La firma dell’alleanza ha subito prodotto un altro smottamento. Forti di un atavico dialogo con il Pd, Sinistra Italiana e Verdi chiedono di verificare se ancora ci siano le condizioni di un’intesa elettorale. Nicola Fratoianni (Si) e Angelo Bonelli (verdi) giudicano l’accordo tra Pd e Azione/+Europa, legittimo ma non vincolante sul tema programmatico, non gradendo il richiamo al governo Draghi, che vedeva Si e Verdi all’opposizione, e diversi passaggi, come quello sul via libera ai rigassificatori.
In questo momento è azzardato prevedere l’esito della difficile partita a scacchi che i due leader stanno giocando con Letta, nel senso fra le mosse e contromosse i giornali lasciano addirittura intendere la possibilità di un disperato accordo con il M5S.

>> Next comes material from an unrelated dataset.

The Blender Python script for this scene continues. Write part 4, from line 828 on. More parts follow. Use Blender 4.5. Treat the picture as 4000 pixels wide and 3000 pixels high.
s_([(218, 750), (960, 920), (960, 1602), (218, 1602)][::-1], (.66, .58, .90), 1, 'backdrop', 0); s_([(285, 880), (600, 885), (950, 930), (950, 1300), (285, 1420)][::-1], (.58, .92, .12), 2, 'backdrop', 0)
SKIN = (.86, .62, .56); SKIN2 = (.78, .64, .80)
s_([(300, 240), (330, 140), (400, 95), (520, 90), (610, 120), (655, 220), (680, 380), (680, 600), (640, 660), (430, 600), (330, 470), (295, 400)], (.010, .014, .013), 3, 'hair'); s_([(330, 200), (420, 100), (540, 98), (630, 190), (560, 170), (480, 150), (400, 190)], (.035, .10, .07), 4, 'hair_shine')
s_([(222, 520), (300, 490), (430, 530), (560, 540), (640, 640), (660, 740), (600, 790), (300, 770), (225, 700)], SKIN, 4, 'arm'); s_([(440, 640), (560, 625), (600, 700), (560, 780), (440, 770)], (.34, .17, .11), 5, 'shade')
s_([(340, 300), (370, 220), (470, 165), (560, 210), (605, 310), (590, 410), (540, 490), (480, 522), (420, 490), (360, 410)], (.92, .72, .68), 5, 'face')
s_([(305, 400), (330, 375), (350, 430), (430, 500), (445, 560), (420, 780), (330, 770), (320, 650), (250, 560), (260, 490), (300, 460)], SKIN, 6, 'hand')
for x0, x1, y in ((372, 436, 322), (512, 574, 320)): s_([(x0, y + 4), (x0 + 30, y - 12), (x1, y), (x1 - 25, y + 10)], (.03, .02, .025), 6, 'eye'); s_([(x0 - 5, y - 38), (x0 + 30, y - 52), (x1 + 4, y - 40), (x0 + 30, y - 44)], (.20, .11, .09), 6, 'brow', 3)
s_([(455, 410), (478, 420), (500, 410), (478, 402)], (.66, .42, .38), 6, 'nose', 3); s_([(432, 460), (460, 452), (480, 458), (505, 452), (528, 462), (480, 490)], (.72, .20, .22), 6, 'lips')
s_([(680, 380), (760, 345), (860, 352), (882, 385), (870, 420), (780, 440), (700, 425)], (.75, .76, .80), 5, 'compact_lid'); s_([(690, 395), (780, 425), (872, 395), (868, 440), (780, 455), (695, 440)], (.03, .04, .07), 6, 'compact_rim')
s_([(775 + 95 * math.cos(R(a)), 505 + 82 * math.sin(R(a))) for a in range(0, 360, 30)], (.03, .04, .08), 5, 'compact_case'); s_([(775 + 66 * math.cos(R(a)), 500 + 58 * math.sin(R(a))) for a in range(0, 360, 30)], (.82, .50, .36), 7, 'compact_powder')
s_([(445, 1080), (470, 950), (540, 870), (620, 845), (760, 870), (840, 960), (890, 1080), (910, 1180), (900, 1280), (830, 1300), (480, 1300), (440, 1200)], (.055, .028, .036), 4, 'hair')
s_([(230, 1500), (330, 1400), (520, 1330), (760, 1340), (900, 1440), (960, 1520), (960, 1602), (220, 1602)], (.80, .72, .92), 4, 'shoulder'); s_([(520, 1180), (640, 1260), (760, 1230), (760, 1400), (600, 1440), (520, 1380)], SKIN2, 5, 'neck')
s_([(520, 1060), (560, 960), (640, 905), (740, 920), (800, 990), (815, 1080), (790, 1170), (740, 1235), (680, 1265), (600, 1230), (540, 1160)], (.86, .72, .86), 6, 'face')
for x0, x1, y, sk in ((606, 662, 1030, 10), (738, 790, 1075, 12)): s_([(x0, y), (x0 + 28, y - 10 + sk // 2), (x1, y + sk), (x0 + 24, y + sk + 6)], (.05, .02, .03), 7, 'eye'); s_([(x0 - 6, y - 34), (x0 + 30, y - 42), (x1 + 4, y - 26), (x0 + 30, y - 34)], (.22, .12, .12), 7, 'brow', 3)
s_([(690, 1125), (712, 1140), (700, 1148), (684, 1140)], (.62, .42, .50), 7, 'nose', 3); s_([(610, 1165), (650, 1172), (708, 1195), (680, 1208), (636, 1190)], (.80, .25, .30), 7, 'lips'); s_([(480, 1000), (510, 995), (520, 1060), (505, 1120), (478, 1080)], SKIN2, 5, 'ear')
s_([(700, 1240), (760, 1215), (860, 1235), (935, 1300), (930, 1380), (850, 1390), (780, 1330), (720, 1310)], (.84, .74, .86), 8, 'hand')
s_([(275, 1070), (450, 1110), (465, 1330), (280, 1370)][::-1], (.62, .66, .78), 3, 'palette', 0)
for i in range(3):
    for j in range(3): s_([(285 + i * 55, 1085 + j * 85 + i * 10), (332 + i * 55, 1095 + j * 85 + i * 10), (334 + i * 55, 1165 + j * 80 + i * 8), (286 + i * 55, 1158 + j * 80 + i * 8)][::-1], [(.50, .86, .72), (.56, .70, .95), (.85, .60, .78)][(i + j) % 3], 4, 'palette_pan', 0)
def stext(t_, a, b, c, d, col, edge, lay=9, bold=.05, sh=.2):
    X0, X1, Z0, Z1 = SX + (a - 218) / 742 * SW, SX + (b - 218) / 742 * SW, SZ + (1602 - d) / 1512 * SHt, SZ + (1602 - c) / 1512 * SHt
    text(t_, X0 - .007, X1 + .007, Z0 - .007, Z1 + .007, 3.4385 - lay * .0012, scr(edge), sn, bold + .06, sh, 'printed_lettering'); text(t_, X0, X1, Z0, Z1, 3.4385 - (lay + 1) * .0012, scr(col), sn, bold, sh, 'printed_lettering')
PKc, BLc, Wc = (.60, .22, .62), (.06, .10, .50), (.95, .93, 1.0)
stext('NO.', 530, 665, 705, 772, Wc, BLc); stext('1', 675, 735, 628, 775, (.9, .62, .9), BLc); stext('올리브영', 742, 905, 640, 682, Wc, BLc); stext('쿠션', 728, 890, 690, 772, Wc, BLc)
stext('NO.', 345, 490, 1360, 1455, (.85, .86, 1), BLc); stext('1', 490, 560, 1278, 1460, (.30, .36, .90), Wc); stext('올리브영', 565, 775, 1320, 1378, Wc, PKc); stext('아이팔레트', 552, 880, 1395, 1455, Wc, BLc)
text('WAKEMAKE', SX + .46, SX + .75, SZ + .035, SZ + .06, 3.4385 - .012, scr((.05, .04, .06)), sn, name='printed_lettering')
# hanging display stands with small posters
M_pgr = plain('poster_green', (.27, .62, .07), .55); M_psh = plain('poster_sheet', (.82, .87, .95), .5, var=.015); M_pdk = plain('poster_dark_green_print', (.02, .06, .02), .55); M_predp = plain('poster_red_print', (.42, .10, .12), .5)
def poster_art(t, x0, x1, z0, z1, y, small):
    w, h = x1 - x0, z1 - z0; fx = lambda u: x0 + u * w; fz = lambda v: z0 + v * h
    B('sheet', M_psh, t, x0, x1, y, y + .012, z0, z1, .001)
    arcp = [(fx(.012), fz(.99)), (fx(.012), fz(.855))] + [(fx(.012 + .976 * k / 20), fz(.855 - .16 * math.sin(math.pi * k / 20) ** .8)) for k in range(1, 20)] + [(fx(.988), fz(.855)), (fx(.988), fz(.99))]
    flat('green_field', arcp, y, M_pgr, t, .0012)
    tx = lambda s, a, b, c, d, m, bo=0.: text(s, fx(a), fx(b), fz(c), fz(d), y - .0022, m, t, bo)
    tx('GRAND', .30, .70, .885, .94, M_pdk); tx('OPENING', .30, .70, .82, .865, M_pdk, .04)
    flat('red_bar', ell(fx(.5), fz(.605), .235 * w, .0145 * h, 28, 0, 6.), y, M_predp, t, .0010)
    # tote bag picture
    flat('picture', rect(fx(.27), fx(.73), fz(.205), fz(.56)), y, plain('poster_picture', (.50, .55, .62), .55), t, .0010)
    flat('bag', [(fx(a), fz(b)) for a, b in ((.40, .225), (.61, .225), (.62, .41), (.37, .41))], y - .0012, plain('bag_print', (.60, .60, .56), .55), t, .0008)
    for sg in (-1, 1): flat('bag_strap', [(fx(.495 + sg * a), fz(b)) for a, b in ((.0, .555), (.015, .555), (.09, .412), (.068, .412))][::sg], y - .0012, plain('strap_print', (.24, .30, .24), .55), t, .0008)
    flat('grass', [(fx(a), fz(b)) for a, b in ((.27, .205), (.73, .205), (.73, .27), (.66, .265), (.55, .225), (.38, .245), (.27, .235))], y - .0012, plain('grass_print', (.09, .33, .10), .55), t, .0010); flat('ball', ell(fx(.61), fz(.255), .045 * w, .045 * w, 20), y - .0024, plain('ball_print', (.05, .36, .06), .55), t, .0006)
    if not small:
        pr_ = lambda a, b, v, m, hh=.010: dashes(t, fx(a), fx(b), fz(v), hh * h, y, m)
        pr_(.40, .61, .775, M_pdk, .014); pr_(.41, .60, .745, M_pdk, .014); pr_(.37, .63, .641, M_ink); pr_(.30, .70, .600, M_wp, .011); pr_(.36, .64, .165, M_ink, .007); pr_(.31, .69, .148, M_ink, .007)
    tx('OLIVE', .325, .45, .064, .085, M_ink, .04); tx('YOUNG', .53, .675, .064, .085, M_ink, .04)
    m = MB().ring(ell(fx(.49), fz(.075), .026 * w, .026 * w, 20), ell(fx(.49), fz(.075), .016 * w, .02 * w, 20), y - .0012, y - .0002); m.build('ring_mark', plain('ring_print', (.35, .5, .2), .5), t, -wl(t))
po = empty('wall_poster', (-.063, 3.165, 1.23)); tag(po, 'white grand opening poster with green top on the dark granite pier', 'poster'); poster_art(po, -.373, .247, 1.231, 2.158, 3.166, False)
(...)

In definitiva, sembra una catabasi in piena regola: in uno strenuo sforzo dialettico con gli altri sparuti cespuglietti progressisti, il povero Letta, ancora in carne e ossa, viaggia in un mondo ferale, siccome gli umori a sinistra tendono al nero: hanno capito che stavolta il pericolo è serio. E ben che vada, con i criteri di selezione adottati, si aggregherà, in pratica, e all’insaputa delle basi militanti, una armata brancaleone, costituita sostanzialmente non da nuova linfa, bensì da salme di trombati e clientes, che non si sa se siano davvero di sinistra.
Dulcis in fundo, la grana con Renzi. Stando alle cronache, i dolori comincerebbero dal fatto che Il leader di Italia Viva sia in prima battuta rimasto escluso dall’accordo che ha ricompattato il centrosinistra e sia caduto il suo appello rivolto a Carlo Calenda di dare vita a un terzo polo riformista.
Difficile affermare se si tratti di casualità o di strane coincidenze, create ad arte per “riemergere antichi rancori” o far tornare “i fantasmi del passato”. A meno di sconvolgimenti dell’ultima ora, si profila una bella partita per il nostro Pisano contro il Fiorentino che gli fece le scarpe, quando era capo del governo nel 2013. Si racconta che i fiorentini sono ciechi e i pisani traditori, ma in questo caso si direbbe valga il contrario. Poco ci cale che sia un detto che deriva dall’astio che Firenze aveva, e ancora ha, con la città di Pisa. Auguri Toscana, auguri Italia.